Some years back I wrote on this blog about George Marston. As the presidential campaign continues to heat up, I think it’s worth recalling Marston’s civic and political ideas and activities.

Marston was an unsuccessful candidate for mayor of San Diego in 1913 and 1917. He is far better known as a successful department store owner and philanthropist. He was also a strong advocate of park development and city planning. He built the Serra Museum and Presidio Park at his own expense and then donated them to the city. In the early 1900s he put up his own funds to hire expert planners who crafted the first comprehensive plans for Balboa Park and for general urban development in San Diego.

He clearly had a lot more on his mind than just making money. One surprising aspect of his thinking turned up in a 1986 essay in The Journal of San Diego History written by Gregg R. Hennessey, entitled, “George White Marston and Conservative Reform in San Diego.”
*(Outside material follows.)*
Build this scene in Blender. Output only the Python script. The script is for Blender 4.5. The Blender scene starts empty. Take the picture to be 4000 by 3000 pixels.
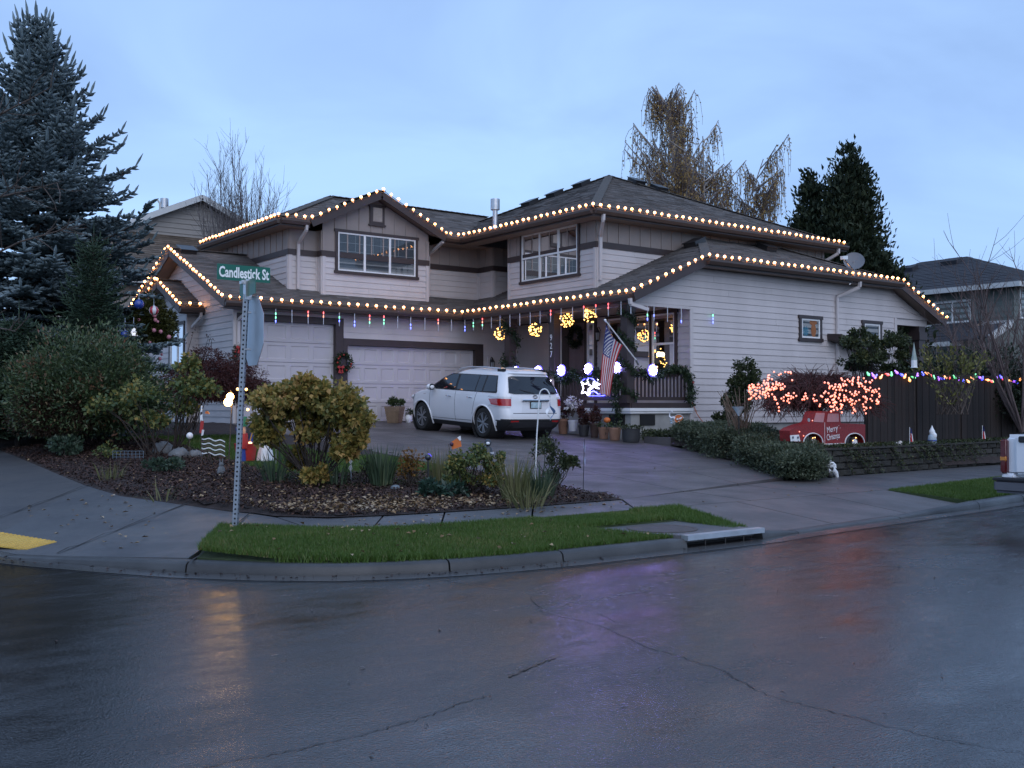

The essay noted that Marston in his adult life was politically independent. “Raised a Republican, he never hesitated to swing back and forth between Democrats and Republicans, choosing the person or the party most likely to push for reform,” Hennessey wrote.

The article then quoted from a letter Marston wrote in 1932 in response to a contribution request from a local Republican party fundraiser for the November election campaign.

“I wonder how you got the idea that I was a Republican,” wrote Marston. “I did vote for Hoover four years ago and sent you a check for the campaign, but I also voted for Wilson and for Cleveland and very much prefer the political platform of the Democrats to that of the Republicans. However the Democrats are deteriorating badly these days and are controlled by the big financiers of the country as the Republican party is.”

Marston went on to write this: “In our little San Diego field you and I are both in the plutocratic, aristocratic and big financial privileged class! But there is this difference between us. I am willing to admit that we get too big a share of the good things of life and that we ought to be good enough democrats to let the people in general have a larger share…. “

Marston closed by saying, “Therefore, I am still a non-partisan, entertaining hopes that sometime a liberal, progressive party will be established in the United States. I am not a Socialist, but this year I am inclined to vote for Norman Thomas as a protest against both of the dominant parties. “

Norman Thomas was the presidential candidate of the Socialist Party in the 1932 election.

Mary Gilman Marston, George Marston’s daughter and biographer, confirmed that her father did indeed vote for Norman Thomas in 1932, and that he voted for Franklin Roosevelt and the Democrats thereafter, since, in her words, “The social aims of the New Deal were in accord with his political beliefs.”

In addition to The Journal of San Diego History, sources for this post included historic San Diego newspapers and William E. Smythe’s History of San Diego: 1542-1908.